Todo es un juego. Y tomárselo en serio es no saber perder, cuando en el fondo, todo está perdido de antemano. Se trata de saber mantener el equilibrio, de mantener siempre la atención concentrada simultáneamente en lo de dentro y en lo de fuera, estar abierto por dentro y cerrado por fuera, interpretando.
Bruegel propone seguir al bufón, al Loco, y cruzar esa frontera, ese límite difuso entre el Carnaval y la Cuaresma, una grieta en el espacio-tiempo por la que uno puede “colarse” al otro lado y descubrir otra realidad, donde todo es tan igual y sin embargo tan diferente, pues como decía Paul Éluard: “Hay otros mundos, pero están en éste”.

El verdadero viaje es el retorno al origen”. Volvemos así al principio, como tiene que ser, para redescubrir poco más allá al Loco, paseando por un mundo de locura, muy distinta a la suya, que no le afecta, ya que está por encima del Bien y del Mal. Único personaje libre de verdad, fuera del tiempo y del espacio, del Cosmos. Verdadero protagonista.

Como decíamos al principio, el sempiterno disfraz del bufón es clave para su supervivencia, pues le ayuda a pasar inadvertido, a hacer lo que le viene en gana, lo que no es sino reflejo de su libertad, ya que está más allá del bien y del mal. Y es verdaderamente libre porque no se cree nada de este mundo invertido, porque ha muerto a él, condición sine qua non en la vía iniciática.

Conclusión
En síntesis y a modo de conclusión, este estudio no nos está hablando de nada exterior a nosotros mismos, pues al fin y al cabo nada existe fuera de uno. Lo que hace no es sino revelarnos nuestra estructura interna, perfectamente análoga a la del Cosmos - como dice la Tabla de Esmeralda: “Lo de arriba es como lo de abajo y lo de abajo como lo de arriba” - donde es necesaria una permanente conjugación de los opuestos complementarios, de nuestros estados inferiores y superiores para encontrar el equilibrio que permitirá la transmutación y el peregrinaje por los diferentes estados del Ser, que acaba donde acaban sus límites, accediendo así a lo Ilimitado.

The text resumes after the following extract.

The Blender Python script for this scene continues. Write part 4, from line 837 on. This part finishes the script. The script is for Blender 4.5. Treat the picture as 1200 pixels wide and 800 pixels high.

Penetrar el símbolo en toda su profundidad es un apasionante aventura: el verdadero viaje cuyo fin es siempre e indefectiblemente el descubrimiento de la cara oculta, el Deus Absconditus, el Gran Misterio: principio y el fin de todo lo cognoscible.

Existen muchos tipos de lenguaje, pero a fin de cuentas, todos están destinados a hacer de intermediarios dentro de la Creación, pues se necesita un emisor y un receptor, y por lo tanto sigue habiendo dualidad. No obstante, el silencio es su forma más sublime en su negación, ya que emisor y receptor son uno: el Ser y su alter ego, el No-Ser. Al final, “luz, sólo luz, invisible, sin espejo” (*).


NOTA
(*) Las citas marcadas con un asterisco pertenecen a la obra de Federico González: “En el útero del Cosmos”, versión teatral de un libro del mismo autor titulado “En el vientre de la ballena - Textos alquímicos”.